Yeni Türkiye’yi eski kurallarla bina edemeyeceğimize göre, birilerinin nostalji duyguları kabardı anlaşılan. MHP, CHP ve Yeni Hareket koalisyon oluşturacak, bakanlık koltukları pay edilecek, kirli vıcık vıcık pazarlıklar yapılacak.. İnsanın aklı almıyor. AK Parti’de 3.dönem şartı işletildiği için böyle alçakça planların peşinden koşanların var olduğuna, insanın inanası gelmiyor. Ama vakıa açıkça masada duruyor. Üstelik çok da gizli değil demek ki.. Başbakan ya da Hükümet’in aldığı pozisyona, açıkça ters düşen isimleri görüyoruz.. Özellikle Ankara gazetecileri, Dilipak’ın sözünü ettiği o 50 kişiyi nefessiz sayar.. Bence iş madem artık bu seviyeye geldi, açıkça gidip liderlerinden müsaade istesinler, kimle ittifak kuruyorlar yola kimle devam ediyorlarsa etsinler. Ama; “hem karnımızı doyuralım hem de pastamız dursun” diyor, hareket için doğru zamanı kolluyorlarsa, bu anlamda oportinist davranıyorlarsa, bence yeni müttefikleri onlara kapıları kapatmalı.. Bu kadar ödlek adamla yola çıkılır mı ya hu? O ıslık bekleyen 50’lik ekibe de hatırlatmış olalım buradan.

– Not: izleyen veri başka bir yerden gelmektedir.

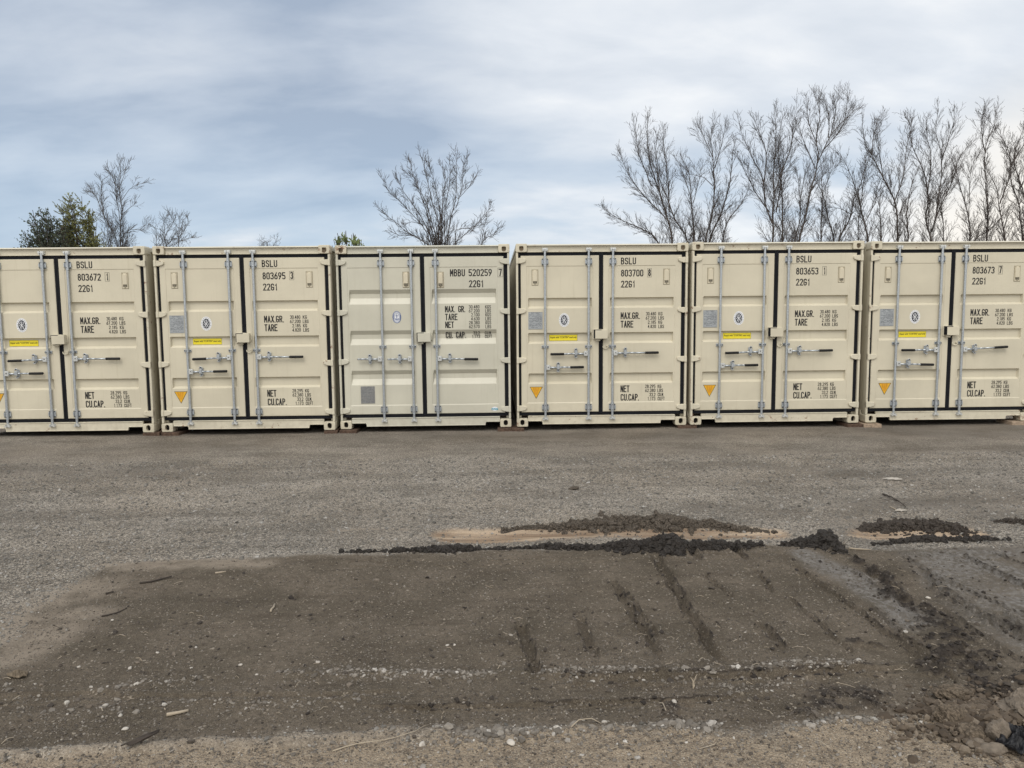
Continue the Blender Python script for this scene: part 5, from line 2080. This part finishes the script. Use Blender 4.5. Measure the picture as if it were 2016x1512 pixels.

Siyaset bir kavgadır. Bu kavgayı bazen liderine karşı da vermek zorunda kalabilirsin. Kendi siyasi tarihimiz bunun onlarca örneğiyle doludur. Ama bu kavgada eğer haklıysan siyasi kazanımdır elde ettiğin, haksızsan en fazla hain olursun. O kadar.. Haklı mısın yoksa haksız mısın, bunu iyi ölç derim. Kalın sağlıcakla.